## WHAT TO DO
The listing below contains a span that opens with the line containing "The Blender Python script for this scene continues." and closes with the line containing "HZ.data.materials.clear(); HZ.data.materials.append(m)". Return that span exactly.
########################################
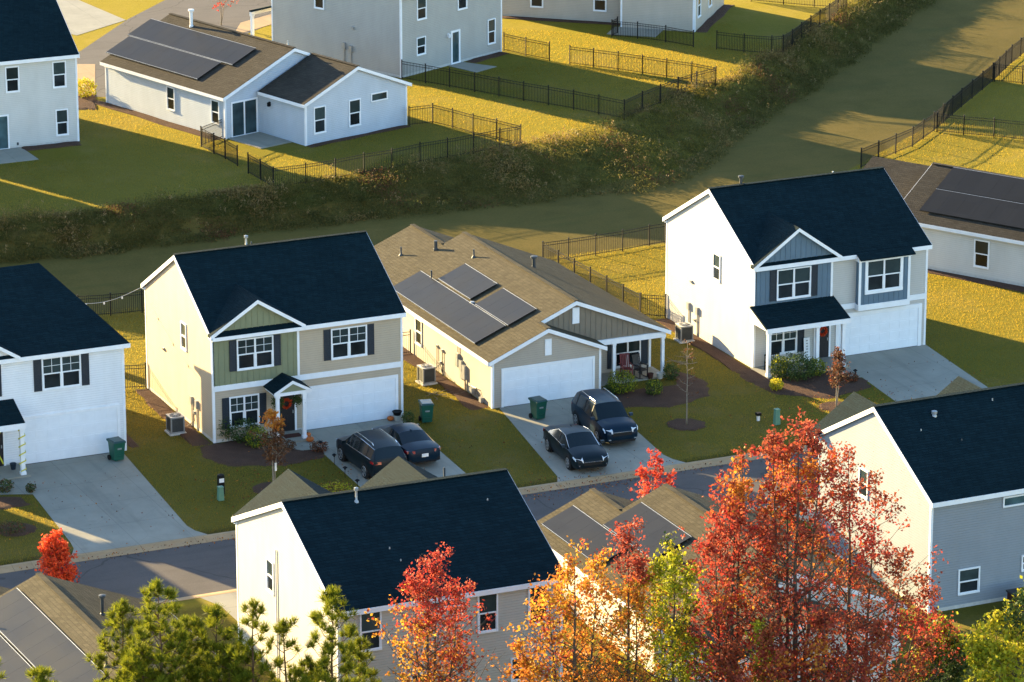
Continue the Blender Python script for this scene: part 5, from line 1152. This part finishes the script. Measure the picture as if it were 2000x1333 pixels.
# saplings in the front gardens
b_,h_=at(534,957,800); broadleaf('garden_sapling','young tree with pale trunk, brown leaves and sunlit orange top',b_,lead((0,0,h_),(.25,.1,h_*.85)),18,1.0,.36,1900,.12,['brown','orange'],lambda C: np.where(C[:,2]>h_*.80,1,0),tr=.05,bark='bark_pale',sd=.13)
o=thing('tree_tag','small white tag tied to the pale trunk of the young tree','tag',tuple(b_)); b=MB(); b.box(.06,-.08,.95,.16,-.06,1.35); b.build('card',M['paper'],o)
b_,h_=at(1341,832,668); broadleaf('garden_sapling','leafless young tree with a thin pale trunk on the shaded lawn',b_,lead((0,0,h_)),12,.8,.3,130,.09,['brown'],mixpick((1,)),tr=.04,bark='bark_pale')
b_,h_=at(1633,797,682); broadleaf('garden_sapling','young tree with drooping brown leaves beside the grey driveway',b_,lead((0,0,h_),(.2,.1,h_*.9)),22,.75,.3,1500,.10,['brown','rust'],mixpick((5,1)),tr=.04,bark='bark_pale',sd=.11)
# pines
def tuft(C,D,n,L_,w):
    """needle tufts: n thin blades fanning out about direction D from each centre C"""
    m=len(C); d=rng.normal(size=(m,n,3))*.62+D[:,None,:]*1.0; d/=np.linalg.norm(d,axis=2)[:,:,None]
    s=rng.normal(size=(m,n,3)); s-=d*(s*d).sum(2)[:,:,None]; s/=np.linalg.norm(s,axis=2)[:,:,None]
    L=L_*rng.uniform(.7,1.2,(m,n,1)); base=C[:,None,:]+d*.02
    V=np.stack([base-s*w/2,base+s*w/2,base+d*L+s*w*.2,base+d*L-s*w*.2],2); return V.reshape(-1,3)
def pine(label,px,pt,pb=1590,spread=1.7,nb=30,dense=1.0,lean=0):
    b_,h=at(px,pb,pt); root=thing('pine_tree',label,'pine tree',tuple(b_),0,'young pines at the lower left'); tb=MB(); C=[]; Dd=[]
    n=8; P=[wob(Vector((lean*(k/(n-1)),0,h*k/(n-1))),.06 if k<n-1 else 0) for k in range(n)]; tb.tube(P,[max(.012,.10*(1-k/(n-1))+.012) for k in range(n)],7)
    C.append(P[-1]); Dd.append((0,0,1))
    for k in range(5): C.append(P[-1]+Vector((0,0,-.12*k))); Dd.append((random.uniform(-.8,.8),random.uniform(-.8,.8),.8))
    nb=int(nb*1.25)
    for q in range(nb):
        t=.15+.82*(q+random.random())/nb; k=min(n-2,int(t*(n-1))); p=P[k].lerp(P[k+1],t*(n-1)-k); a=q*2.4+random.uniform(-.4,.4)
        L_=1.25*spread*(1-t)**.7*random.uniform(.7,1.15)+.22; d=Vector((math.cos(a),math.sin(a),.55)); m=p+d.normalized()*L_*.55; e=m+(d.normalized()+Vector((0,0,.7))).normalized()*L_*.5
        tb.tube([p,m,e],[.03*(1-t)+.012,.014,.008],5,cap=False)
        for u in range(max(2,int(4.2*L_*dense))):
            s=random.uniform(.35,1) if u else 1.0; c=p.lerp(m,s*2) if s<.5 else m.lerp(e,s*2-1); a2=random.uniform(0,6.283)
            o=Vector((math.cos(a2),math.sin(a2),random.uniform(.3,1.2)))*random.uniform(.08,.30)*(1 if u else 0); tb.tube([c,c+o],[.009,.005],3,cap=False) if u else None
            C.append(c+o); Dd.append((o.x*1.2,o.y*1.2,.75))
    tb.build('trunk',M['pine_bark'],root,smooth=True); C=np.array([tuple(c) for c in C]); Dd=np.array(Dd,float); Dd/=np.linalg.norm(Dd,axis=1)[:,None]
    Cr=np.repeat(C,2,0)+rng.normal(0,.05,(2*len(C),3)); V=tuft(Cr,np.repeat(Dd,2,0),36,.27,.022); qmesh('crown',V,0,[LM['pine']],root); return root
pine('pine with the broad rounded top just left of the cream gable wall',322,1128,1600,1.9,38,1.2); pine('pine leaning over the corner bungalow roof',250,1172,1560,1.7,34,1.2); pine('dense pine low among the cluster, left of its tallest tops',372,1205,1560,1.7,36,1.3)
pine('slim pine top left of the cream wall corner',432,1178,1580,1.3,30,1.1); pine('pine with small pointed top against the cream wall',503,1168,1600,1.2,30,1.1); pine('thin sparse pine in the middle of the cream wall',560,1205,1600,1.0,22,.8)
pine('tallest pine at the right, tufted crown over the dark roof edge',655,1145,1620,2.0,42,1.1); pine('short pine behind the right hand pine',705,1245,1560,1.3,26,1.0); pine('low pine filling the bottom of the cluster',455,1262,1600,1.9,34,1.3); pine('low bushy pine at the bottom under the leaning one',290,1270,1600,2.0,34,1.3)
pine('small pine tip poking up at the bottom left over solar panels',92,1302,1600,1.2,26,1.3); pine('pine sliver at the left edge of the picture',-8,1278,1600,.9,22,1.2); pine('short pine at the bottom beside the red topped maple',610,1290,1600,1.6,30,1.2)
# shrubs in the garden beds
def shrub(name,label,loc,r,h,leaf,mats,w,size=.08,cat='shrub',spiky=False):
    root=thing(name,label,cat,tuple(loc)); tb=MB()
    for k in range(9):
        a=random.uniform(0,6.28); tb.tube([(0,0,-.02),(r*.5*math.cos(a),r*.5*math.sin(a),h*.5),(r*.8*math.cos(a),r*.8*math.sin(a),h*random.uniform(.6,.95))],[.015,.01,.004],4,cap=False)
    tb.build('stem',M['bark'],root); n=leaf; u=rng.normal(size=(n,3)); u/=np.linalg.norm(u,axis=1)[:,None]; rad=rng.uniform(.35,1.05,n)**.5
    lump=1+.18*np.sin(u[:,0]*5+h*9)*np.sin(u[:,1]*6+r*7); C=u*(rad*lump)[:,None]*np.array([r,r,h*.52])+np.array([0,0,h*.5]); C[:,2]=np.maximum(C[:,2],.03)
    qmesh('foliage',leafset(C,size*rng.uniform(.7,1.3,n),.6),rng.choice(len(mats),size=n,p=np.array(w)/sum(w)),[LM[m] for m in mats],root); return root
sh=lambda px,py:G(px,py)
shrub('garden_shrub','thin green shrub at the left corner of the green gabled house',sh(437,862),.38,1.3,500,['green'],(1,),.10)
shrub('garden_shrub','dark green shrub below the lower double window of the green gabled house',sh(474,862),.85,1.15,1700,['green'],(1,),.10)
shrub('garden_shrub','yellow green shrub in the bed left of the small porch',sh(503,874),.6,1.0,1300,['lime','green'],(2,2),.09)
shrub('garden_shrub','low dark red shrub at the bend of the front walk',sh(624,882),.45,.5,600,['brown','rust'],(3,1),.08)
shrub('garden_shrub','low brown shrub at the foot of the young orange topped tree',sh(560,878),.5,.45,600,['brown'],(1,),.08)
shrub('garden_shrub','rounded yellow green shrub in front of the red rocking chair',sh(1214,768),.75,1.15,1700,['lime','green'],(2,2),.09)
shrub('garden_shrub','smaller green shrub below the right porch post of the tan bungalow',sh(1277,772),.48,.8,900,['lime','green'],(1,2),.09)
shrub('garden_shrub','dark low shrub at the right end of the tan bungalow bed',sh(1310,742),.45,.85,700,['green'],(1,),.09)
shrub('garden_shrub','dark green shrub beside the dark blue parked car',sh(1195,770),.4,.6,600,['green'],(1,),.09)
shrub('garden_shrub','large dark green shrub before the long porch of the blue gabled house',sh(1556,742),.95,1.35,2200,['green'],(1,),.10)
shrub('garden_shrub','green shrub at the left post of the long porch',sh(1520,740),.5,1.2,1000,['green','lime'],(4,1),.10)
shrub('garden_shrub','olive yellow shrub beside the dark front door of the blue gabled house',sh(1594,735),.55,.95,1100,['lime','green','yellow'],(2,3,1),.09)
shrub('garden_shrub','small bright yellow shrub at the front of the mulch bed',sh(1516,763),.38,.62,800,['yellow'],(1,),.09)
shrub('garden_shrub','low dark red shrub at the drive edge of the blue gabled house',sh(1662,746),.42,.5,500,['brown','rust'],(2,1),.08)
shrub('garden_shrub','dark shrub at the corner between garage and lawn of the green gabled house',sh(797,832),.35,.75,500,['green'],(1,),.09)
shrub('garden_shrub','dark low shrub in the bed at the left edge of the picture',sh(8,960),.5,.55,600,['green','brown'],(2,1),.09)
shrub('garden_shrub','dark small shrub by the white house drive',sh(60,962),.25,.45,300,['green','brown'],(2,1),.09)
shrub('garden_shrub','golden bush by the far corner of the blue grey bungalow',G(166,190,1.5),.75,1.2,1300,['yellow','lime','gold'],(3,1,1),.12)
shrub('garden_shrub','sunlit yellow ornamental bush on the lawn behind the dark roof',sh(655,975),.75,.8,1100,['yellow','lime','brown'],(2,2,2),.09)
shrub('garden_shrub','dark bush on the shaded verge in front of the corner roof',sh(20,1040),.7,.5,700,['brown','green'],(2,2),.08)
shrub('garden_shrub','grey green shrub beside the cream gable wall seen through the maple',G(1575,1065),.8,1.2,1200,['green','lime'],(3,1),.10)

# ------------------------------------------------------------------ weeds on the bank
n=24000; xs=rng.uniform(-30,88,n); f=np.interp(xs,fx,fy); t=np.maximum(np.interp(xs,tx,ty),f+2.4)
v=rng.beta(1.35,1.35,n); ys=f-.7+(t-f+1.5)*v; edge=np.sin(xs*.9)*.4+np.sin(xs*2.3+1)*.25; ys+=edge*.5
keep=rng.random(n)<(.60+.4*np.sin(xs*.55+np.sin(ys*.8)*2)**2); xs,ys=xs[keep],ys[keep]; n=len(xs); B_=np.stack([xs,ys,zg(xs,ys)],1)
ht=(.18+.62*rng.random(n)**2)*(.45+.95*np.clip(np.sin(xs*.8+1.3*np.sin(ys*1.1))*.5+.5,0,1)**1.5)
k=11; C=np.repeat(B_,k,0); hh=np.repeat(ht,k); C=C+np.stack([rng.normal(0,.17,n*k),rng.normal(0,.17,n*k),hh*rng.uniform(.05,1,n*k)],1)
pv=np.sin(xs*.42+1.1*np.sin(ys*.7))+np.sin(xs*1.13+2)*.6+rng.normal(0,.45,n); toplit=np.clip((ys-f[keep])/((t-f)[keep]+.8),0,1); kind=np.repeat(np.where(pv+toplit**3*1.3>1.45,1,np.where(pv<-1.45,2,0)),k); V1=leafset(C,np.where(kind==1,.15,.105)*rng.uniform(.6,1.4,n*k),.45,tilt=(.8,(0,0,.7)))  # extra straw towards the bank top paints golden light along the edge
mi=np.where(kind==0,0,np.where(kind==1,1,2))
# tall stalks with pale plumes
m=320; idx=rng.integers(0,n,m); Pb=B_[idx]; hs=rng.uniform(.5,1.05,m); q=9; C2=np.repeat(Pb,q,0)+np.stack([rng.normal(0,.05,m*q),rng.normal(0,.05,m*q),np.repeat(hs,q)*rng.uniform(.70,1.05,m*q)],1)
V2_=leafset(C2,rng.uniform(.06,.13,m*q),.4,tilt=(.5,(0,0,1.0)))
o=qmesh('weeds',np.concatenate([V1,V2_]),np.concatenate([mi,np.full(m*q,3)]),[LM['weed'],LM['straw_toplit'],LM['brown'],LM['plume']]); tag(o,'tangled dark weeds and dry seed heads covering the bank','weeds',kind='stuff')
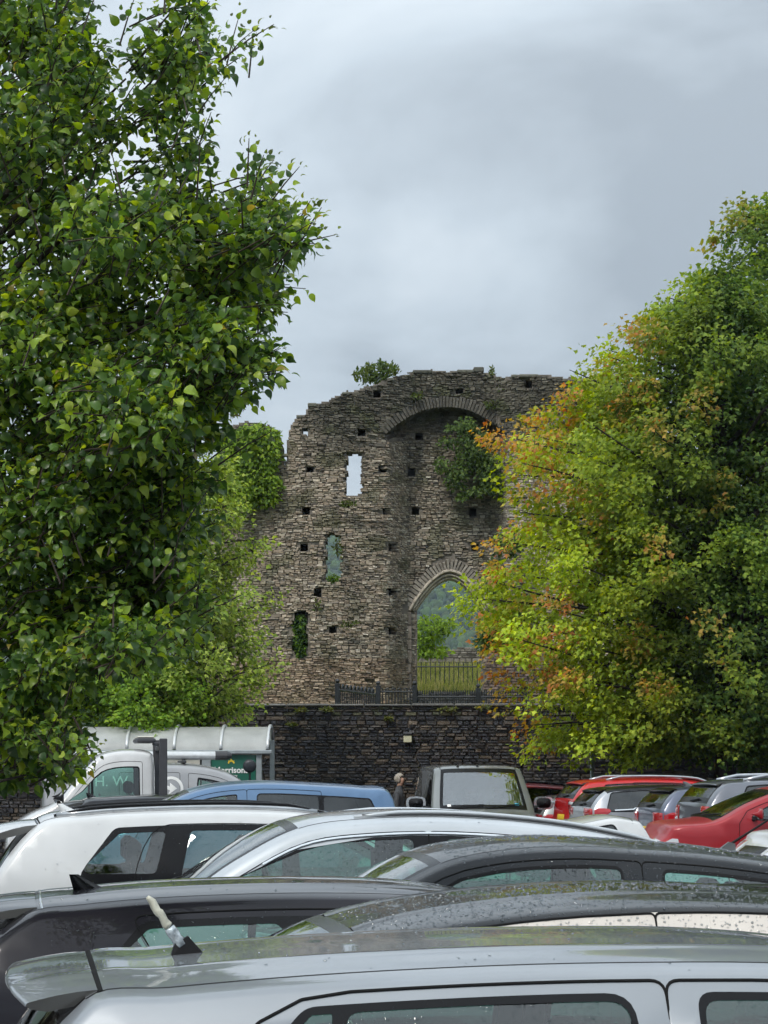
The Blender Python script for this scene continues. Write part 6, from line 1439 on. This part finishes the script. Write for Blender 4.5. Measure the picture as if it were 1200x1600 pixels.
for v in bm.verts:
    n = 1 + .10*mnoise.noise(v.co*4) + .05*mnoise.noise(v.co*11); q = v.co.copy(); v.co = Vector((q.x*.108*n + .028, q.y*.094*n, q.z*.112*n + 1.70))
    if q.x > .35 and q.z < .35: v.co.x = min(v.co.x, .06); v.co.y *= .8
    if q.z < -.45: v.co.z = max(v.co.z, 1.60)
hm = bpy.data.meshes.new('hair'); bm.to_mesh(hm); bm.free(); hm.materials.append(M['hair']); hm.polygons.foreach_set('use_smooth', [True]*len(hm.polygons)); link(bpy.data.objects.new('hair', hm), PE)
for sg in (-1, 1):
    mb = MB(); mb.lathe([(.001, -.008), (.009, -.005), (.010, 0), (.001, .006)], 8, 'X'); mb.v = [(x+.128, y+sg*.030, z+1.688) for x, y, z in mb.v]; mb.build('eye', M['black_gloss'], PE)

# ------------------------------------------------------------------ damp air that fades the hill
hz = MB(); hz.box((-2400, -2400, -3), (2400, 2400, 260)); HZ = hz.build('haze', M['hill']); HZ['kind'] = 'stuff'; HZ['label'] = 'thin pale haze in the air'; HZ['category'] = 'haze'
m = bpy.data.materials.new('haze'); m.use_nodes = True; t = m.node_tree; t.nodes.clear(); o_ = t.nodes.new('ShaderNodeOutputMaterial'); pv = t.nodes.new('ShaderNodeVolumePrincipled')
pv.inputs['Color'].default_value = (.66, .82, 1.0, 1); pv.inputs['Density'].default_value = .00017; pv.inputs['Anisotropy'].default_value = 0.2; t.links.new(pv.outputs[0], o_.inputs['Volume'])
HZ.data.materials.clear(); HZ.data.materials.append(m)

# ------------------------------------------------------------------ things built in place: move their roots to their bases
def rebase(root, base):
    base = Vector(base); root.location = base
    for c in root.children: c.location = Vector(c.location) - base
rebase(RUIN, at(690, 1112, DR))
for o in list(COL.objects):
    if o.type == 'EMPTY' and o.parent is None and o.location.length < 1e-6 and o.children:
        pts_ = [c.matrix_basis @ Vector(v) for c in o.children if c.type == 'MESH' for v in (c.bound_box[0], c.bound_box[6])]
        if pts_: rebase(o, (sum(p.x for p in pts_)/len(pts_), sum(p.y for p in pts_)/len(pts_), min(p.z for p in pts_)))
########################################
## WRITTEN REPLY
The Blender Python script for this scene continues. Write part 6, from line 1439 on. This part finishes the script. Write for Blender 4.5. Measure the picture as if it were 1200x1600 pixels.
for v in bm.verts:
    n = 1 + .10*mnoise.noise(v.co*4) + .05*mnoise.noise(v.co*11); q = v.co.copy(); v.co = Vector((q.x*.108*n + .028, q.y*.094*n, q.z*.112*n + 1.70))
    if q.x > .35 and q.z < .35: v.co.x = min(v.co.x, .06); v.co.y *= .8
    if q.z < -.45: v.co.z = max(v.co.z, 1.60)
hm = bpy.data.meshes.new('hair'); bm.to_mesh(hm); bm.free(); hm.materials.append(M['hair']); hm.polygons.foreach_set('use_smooth', [True]*len(hm.polygons)); link(bpy.data.objects.new('hair', hm), PE)
for sg in (-1, 1):
    mb = MB(); mb.lathe([(.001, -.008), (.009, -.005), (.010, 0), (.001, .006)], 8, 'X'); mb.v = [(x+.128, y+sg*.030, z+1.688) for x, y, z in mb.v]; mb.build('eye', M['black_gloss'], PE)

# ------------------------------------------------------------------ damp air that fades the hill
hz = MB(); hz.box((-2400, -2400, -3), (2400, 2400, 260)); HZ = hz.build('haze', M['hill']); HZ['kind'] = 'stuff'; HZ['label'] = 'thin pale haze in the air'; HZ['category'] = 'haze'
m = bpy.data.materials.new('haze'); m.use_nodes = True; t = m.node_tree; t.nodes.clear(); o_ = t.nodes.new('ShaderNodeOutputMaterial'); pv = t.nodes.new('ShaderNodeVolumePrincipled')
pv.inputs['Color'].default_value = (.66, .82, 1.0, 1); pv.inputs['Density'].default_value = .00017; pv.inputs['Anisotropy'].default_value = 0.2; t.links.new(pv.outputs[0], o_.inputs['Volume'])
HZ.data.materials.clear(); HZ.data.materials.append(m)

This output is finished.